“Dear Sean,” the email began—people are always calling me that. “Who were your role models growing up? My father died last week… I am 14 and I don’t know who my role model will be.”
Dear friend, my role model was born the same year Ty Cobb retired. The same era The Bambino was selling Old Gold cigarettes in the back pages of “The Saturday Evening Post.”
It was a period in American history when cowboy movies were silent, radios were loud, and Charles Lindebergh was still considered to be a little off.
The boy was born to Carl and Geneva, two average North Carolinians in an average house in an average town. They lived modest lives. They lived beneath the water tower, for crying out loud.
He was their only child. He got all their attention.
“I loved my father,” he once said. “He lived to be eighty. He smoked cigarettes every minute of his life.”
His father had a notoriously wet sense of humor. He was the kind of guy who
tended to be popular in places like barbershops, feed stores and any place where old geezers play checkers.
Years later, when the boy started performing his one-man comic routine before Rotary Clubs, civic leagues, and Elks Lodges, the boy admitted that his brand of hayseed humor came from simply impersonating his old man.

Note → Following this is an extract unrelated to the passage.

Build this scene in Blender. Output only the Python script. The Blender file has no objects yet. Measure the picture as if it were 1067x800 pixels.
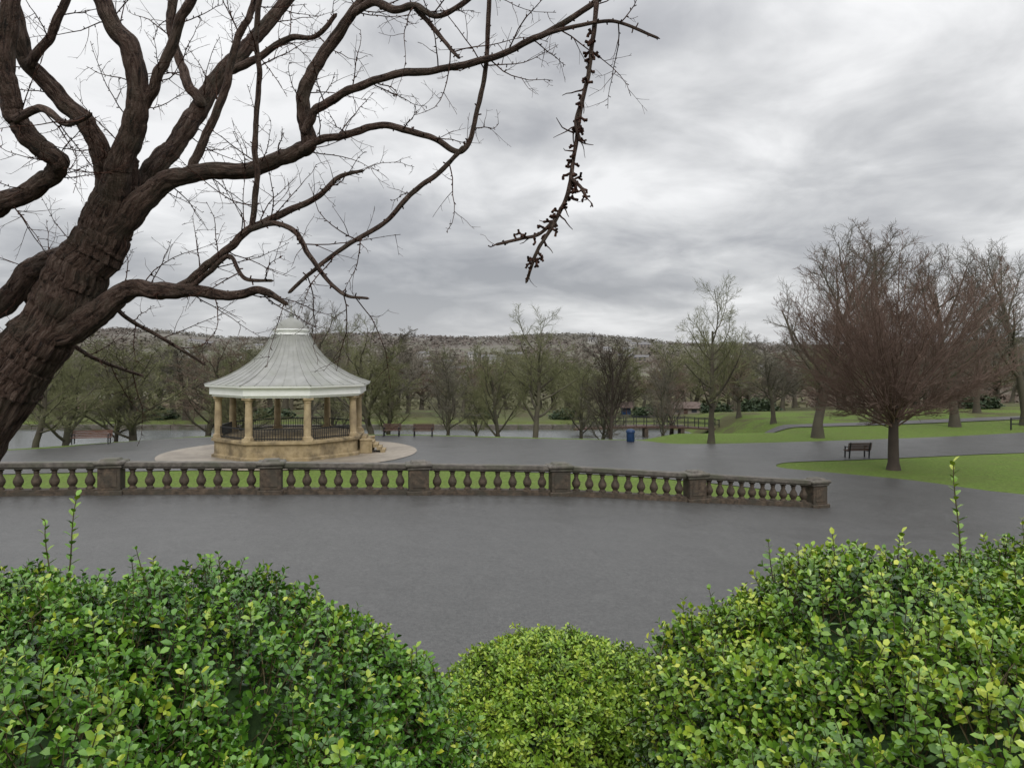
import bpy, math, random
import numpy as np
from mathutils import Vector, Matrix
from mathutils import noise as mnoise
from mathutils.geometry import delaunay_2d_cdt
random.seed(7)
RNG = np.random.default_rng(11)
C = bpy.context.scene.collection
CAMZ = 4.2; F = 801.0; CX = 533.5; HY = 370.0
def at(px, py, Y):
    return np.array([(px-CX)/F*Y, Y, CAMZ-(py-HY)/F*Y])
def sm(t):
    t = np.clip(t, 0, 1); return t*t*(3-2*t)

# ------------------------------------------------------------------ terrain
BX = [-50, -26.5, -21.8, -17.1, -12.4, -7.7, -3.1, 1.63, 6.49, 11.54, 60]
BY = [17.2, 21.3, 22.15, 23.0, 23.8, 24.6, 25.5, 26.4, 27.3, 29.2, 45]
ZX = [-50, -20, -12.4, -7.7, -3.1, 1.63, 6.49, 11.54, 15, 80]
ZZ = [0.1, 0.0, -.11, -.24, -.42, -.61, -1.01, -1.58, -1.62, -1.62]
EX = [-80, -50, -30.9, -27, -22.5, -15, -7.1, 1.7, 8.8, 12.2, 80]
EY = [38, 40, 46.5, 50, 54, 55.5, 55.3, 53.2, 51.6, 56, 60]
FY = [88, 110, 150, 300, 500, 700, 1000, 1300, 1600, 1900, 2600, 3600]
FZ = [0, -.6, -4, -17, -26, -18, 0, 20, 38, 45, 38, 26]
def H(x, y):
    x = np.asarray(x, float); y = np.asarray(y, float)
    zn = np.interp(x, ZX, ZZ)
    L = np.interp(x, BX, BY)
    z = zn + (-1.6-zn)*sm((y-L-.35)/5.0)
    s = sm((7.4-y)/3.2)
    z = z*(1-s) + (2.3+.012*x)*s
    ye = np.interp(x, EX, EY)
    lk = 1-sm((x-16)/7)
    z = z - 2.9*lk*sm((y-ye-.8)/6.5) + 1.5*lk*sm((y-80.5)/2.5)
    z = z - 1.4*(1-lk)*sm((y-75)/25)
    z = z + .02*np.clip(x-24, 0, 60)*sm((y-46)/12)*(1-sm((y-150)/100))
    f = np.interp(y, FY, FZ, left=0)
    u = x/np.maximum(y, 1)
    n = np.sin(x*.0041+1.3+y*.0009)*6+np.sin(x*.011+y*.003)*3.0+np.sin(x*.0021-y*.0017)*6
    n = n*np.clip((y-300)/900, 0, 1.1)
    w = np.where(y > 400, (np.sin(u*9+.6)*9+np.sin(u*23)*3-u*10)*sm((y-700)/800), 0)
    return z + f + n + w

# ------------------------------------------------------------------ materials
def new_mat(name):
    m = bpy.data.materials.new(name); m.use_nodes = True
    nt = m.node_tree; b = nt.nodes['Principled BSDF']
    return m, nt, b
def N(nt, t, **kw):
    n = nt.nodes.new(t)
    for k, v in kw.items(): setattr(n, k, v)
    return n
def noise(nt, co, scale, detail=4, rough=.55, dist=0):
    n = N(nt, 'ShaderNodeTexNoise'); n.inputs['Scale'].default_value = scale
    n.inputs['Detail'].default_value = detail; n.inputs['Roughness'].default_value = rough
    n.inputs['Distortion'].default_value = dist
    if co is not None: nt.links.new(co, n.inputs['Vector'])
    return n
def ramp(nt, fac, stops):
    r = N(nt, 'ShaderNodeValToRGB'); e = r.color_ramp.elements
    while len(e) < len(stops): e.new(.5)
    for i, (p, c) in enumerate(stops):
        e[i].position = p; e[i].color = (c[0], c[1], c[2], 1)
    nt.links.new(fac, r.inputs['Fac']); return r
def mixc(nt, fac, a, b, blend='MIX'):
    m = N(nt, 'ShaderNodeMix', data_type='RGBA', blend_type=blend)
    for s, v in ((0, fac), (6, a), (7, b)):
        if isinstance(v, (int, float)): m.inputs[s].default_value = v
        elif isinstance(v, tuple): m.inputs[s].default_value = (*v, 1)
        else: nt.links.new(v, m.inputs[s])
    return m.outputs[2]
def mrange(nt, v, a, b_, c0=0, c1=1):
    q = N(nt, 'ShaderNodeMapRange'); q.inputs['From Min'].default_value = a; q.inputs['From Max'].default_value = b_
    q.inputs['To Min'].default_value = c0; q.inputs['To Max'].default_value = c1
    nt.links.new(v, q.inputs['Value']); return q.outputs[0]
def bump(nt, b, h, strength, dist):
    n = N(nt, 'ShaderNodeBump'); n.inputs['Strength'].default_value = strength
    n.inputs['Distance'].default_value = dist
    nt.links.new(h, n.inputs['Height']); nt.links.new(n.outputs[0], b.inputs['Normal'])
def nmat(name, c1, c2, scale=4, rough=.8, bmp=.3, bd=.02, c3=None, scale2=.6, spec=.3, stretch=None, geo=False, det=4):
    m, nt, b = new_mat(name)
    if geo:
        co = N(nt, 'ShaderNodeNewGeometry').outputs['Position']
    else:
        co = N(nt, 'ShaderNodeTexCoord').outputs['Object']
    if stretch:
        mp = N(nt, 'ShaderNodeMapping'); mp.inputs['Scale'].default_value = stretch
        nt.links.new(co, mp.inputs['Vector']); co = mp.outputs[0]
    n1 = noise(nt, co, scale, det, .6)
    r = ramp(nt, n1.outputs['Fac'], [(.3, c1), (.7, c2)])
    col = r.outputs['Color']
    if c3:
        n2 = noise(nt, co, scale2, 4, .6)
        r2 = ramp(nt, n2.outputs['Fac'], [(.45, (0, 0, 0)), (.65, (1, 1, 1))])
        col = mixc(nt, r2.outputs['Color'], col, c3)
    nt.links.new(col, b.inputs['Base Color'])
    b.inputs['Roughness'].default_value = rough
    b.inputs['Specular IOR Level'].default_value = spec
    if bmp: bump(nt, b, n1.outputs['Fac'], bmp, bd)
    return m
def dmat(name, c1, c2, scale=1.5):      # plain diffuse bark for thin distant twigs
    m = bpy.data.materials.new(name); m.use_nodes = True; nt = m.node_tree; nt.nodes.clear()
    o = N(nt, 'ShaderNodeOutputMaterial'); d = N(nt, 'ShaderNodeBsdfDiffuse')
    co = N(nt, 'ShaderNodeTexCoord').outputs['Object']
    nt.links.new(ramp(nt, noise(nt, co, scale, 1).outputs['Fac'], [(.35, c1), (.65, c2)]).outputs[0], d.inputs['Color'])
    nt.links.new(d.outputs[0], o.inputs['Surface']); return m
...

His mother, Geneva, was known by her friends to be sugar sweet. She was born just over the North Carolina state line in Old Virginny.
To get to her hometown you’d have to hop on the Blue Ridge Parkway and head north from the Carolinas. After about an hour you’d arrive in the meadows of Patrick County.
If you veer onto County Highway 602 and follow it into the sticks, eventually you will find the remnants of a tiny mountain hamlet so remote they have to mail-order sunshine from the Montgomery Ward catalog.